* [PROBLEM DESCRIPTION]: Scan the entries and tally the lines that include the string "Blender". Reply with the figure alone.

* [INFORMATION SUPPLIED]:
>> Start
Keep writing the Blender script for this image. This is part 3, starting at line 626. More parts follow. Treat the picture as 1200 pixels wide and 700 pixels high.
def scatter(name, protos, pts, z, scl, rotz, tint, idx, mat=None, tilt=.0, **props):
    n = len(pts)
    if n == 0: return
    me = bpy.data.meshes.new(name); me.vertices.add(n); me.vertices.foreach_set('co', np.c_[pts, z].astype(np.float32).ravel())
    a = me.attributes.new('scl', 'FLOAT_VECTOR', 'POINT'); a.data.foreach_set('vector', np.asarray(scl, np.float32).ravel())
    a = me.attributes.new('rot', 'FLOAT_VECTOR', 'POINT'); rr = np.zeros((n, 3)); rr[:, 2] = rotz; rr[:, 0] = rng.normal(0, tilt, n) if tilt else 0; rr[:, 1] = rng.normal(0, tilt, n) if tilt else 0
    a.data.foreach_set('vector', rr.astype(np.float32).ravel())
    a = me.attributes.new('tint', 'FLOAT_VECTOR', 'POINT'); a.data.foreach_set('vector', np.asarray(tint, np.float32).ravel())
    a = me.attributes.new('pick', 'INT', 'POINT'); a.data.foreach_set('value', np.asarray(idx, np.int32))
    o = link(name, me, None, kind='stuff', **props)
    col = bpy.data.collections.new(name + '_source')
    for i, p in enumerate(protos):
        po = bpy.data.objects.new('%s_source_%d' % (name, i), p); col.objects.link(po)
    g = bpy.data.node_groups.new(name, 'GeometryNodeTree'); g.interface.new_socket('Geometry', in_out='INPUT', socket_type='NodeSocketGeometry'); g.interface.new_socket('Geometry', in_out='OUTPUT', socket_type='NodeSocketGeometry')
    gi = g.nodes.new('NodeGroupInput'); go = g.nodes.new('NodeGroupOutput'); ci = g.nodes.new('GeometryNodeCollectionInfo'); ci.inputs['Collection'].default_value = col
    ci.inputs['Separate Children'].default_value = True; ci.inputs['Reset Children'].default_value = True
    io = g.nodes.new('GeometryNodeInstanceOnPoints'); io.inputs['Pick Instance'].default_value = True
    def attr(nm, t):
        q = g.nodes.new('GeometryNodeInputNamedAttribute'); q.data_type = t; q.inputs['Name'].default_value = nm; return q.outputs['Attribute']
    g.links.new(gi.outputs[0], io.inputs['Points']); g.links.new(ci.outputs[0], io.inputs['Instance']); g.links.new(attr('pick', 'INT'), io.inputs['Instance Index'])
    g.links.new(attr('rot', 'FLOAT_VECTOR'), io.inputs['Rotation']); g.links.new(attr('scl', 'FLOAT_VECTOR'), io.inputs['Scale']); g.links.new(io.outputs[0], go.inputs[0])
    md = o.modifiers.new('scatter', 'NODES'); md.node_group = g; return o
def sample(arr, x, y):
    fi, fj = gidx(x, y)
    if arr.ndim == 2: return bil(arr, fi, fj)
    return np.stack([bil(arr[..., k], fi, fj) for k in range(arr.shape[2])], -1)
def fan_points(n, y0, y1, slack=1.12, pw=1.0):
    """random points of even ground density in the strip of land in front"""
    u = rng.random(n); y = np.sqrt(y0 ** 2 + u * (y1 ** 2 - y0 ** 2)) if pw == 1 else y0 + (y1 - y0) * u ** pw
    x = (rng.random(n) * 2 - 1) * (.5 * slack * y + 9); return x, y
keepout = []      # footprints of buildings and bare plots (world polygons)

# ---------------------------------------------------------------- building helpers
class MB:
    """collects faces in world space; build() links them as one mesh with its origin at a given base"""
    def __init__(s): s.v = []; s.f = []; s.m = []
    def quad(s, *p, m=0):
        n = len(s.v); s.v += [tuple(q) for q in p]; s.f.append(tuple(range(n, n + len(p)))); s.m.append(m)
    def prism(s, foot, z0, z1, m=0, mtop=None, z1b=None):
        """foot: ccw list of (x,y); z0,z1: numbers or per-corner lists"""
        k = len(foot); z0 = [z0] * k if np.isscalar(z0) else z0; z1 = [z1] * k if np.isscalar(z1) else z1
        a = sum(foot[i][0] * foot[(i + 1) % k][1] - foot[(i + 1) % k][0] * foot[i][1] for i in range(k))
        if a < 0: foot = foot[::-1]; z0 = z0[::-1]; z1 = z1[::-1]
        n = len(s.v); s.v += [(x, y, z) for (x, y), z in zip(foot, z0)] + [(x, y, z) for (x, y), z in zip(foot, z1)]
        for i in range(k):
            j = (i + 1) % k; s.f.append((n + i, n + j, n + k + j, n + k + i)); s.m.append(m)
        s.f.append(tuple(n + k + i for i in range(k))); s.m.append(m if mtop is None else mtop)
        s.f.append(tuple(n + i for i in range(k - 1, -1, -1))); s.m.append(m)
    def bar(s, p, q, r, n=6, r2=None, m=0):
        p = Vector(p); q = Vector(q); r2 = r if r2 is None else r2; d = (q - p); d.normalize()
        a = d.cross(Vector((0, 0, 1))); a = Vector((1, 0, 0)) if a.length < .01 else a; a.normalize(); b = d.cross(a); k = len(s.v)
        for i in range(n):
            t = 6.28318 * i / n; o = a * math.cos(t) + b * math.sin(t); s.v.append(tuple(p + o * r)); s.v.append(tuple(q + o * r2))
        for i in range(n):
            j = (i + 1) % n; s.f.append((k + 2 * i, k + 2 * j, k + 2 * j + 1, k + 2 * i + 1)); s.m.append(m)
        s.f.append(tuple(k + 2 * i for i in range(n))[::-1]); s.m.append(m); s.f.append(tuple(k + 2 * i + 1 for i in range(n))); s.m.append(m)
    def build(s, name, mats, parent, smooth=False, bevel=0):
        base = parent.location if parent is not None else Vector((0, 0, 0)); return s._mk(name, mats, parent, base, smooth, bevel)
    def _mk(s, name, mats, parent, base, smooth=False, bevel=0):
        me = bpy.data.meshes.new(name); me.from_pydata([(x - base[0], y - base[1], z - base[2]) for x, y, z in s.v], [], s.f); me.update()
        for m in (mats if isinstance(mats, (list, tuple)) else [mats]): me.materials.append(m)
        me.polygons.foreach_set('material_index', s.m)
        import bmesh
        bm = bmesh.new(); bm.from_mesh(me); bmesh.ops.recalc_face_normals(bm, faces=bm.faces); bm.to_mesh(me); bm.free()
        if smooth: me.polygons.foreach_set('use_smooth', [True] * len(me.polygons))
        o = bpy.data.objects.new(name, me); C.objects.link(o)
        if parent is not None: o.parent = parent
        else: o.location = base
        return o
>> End
>> Start
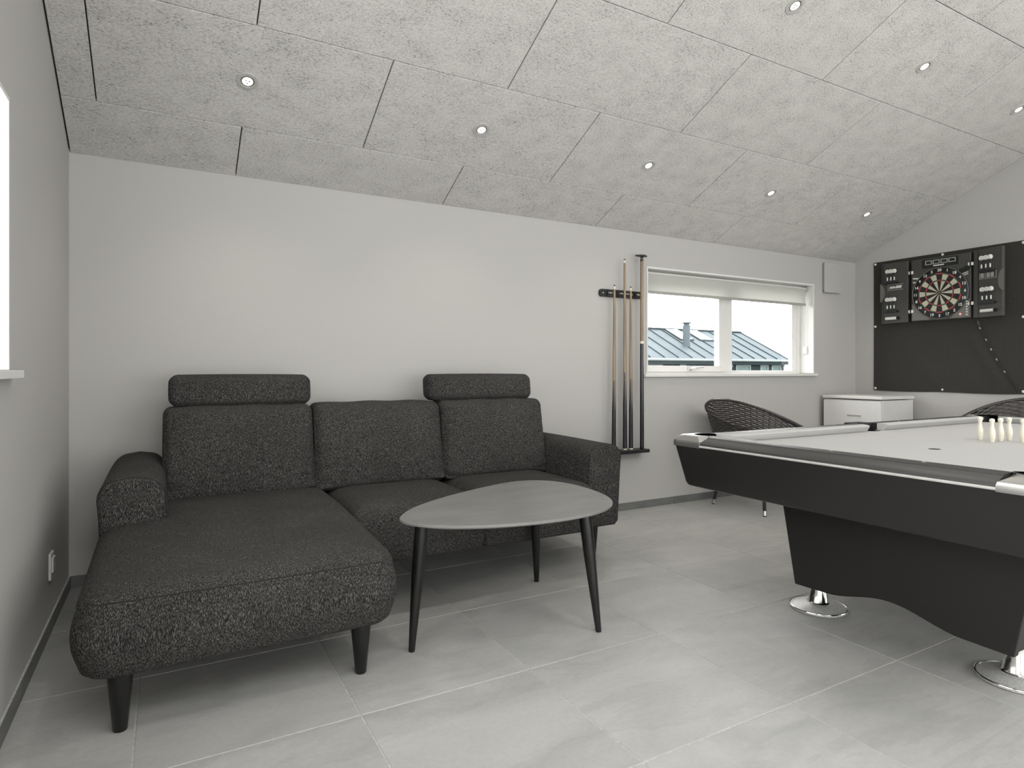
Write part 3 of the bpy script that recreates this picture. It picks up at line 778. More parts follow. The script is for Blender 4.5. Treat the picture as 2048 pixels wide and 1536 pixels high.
>> End
>> Start
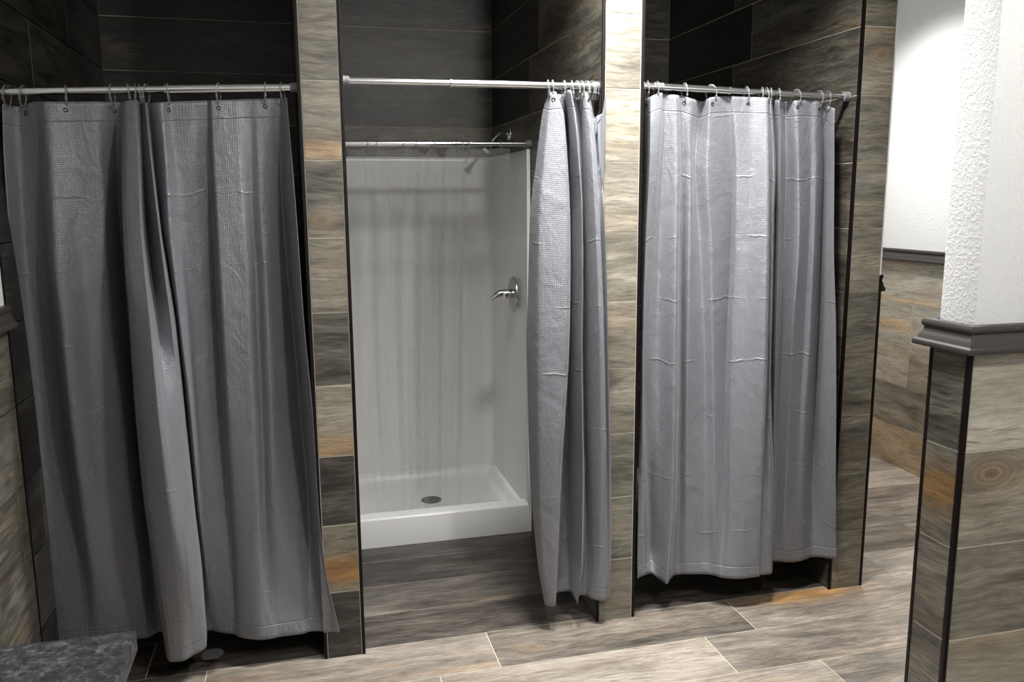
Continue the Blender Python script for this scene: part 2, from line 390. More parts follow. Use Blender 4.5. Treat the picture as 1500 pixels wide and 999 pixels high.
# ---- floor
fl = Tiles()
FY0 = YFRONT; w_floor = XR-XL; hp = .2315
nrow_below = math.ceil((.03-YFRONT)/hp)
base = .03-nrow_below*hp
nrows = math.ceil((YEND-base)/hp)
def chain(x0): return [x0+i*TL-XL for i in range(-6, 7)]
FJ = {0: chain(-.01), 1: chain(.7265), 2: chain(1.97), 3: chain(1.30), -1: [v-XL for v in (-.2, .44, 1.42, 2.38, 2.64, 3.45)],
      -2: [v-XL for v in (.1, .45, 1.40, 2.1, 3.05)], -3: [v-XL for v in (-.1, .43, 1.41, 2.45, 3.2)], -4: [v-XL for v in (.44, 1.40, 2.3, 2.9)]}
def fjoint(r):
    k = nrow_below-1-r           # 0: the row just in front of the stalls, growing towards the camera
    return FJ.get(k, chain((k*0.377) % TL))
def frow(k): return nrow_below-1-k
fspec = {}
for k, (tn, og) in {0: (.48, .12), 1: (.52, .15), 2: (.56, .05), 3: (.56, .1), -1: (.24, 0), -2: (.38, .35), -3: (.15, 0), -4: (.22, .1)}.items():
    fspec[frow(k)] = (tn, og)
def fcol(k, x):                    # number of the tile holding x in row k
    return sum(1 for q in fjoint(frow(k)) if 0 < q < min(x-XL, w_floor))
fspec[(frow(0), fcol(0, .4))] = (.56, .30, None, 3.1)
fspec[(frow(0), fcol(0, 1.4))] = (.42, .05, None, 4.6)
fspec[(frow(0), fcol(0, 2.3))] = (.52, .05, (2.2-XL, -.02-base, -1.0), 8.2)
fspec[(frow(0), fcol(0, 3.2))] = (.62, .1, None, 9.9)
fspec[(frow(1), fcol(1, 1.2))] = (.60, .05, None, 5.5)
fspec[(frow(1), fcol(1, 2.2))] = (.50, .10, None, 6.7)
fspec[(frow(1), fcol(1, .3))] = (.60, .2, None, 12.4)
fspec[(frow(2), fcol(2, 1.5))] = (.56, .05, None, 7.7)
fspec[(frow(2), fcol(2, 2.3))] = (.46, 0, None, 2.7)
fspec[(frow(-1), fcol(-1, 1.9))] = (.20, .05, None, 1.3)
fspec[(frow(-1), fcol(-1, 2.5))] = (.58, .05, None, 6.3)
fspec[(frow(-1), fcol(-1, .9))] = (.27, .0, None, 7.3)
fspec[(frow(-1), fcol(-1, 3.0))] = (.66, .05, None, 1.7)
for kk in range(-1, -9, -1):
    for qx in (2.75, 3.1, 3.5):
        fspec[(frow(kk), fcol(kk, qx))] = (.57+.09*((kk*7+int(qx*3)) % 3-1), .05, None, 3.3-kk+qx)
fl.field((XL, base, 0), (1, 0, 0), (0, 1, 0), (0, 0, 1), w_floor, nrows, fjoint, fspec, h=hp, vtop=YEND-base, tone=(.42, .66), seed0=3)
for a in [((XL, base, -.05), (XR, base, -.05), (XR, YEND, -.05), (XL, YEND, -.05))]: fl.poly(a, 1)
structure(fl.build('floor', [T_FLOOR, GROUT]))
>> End
* [FINAL ANSWER]: 3